His recent report so angered the president that Mogae, on February 18, personally signed an order for his deportation. Good sought to appeal the order through various legal means, but his appeals were finally ended on May 31 when the last court judge denied his claims and denied him the right to make any further appeals. That story was carried by many international news sources, such as the Sydney Morning Herald and afrol News, but it has been of considerable interest in Botswana as well.

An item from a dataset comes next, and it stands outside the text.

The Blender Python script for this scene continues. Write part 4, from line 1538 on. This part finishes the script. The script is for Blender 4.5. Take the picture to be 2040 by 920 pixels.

For instance, a letter in a major Botswana newspaper, Mmegi, on March 16 showed the other side of the story. The writer strongly condemned the interference by Prof. Good in his country’s affairs and wished that he would be speedily sent back to Australia. He fulminated about the criticism by the United States and Australia of Botswana’s treatment of its minority peoples, and he pointed out that the way the Australians treat their minorities and the Americans their prisoners at Guantanamo give them no grounds to point fingers at Botswana. “Good should go back to Australia,” he declared. He did not directly address the justice of the San case against the government.
Tension is obviously rising as Botswana’s highest court continues to hear testimony. With the growing focus on the court case this year, the government introduced a bill in April before parliament to change the constitution by removing the guarantee for the indigenous inhabitants to their traditional lands in the CKGR, the foundation of their legal claims. According to a news report on April 29, the bill has had two readings. The third, expected soon, will destroy the basis of the G/wi and G//ana suit, effectively killing their last chance of redress from their expulsion.
None of the articles in the media last week indicate when the court will come to a decision—nor, of course, whether their decision will really help the G/wi and the //Gana to reclaim their lands. But at least President Mogae is being honest now. The previous story, that expelling the San from the CKGR was for their own good, is gone, much like the Australian professor. The search for diamonds will probably dictate the results.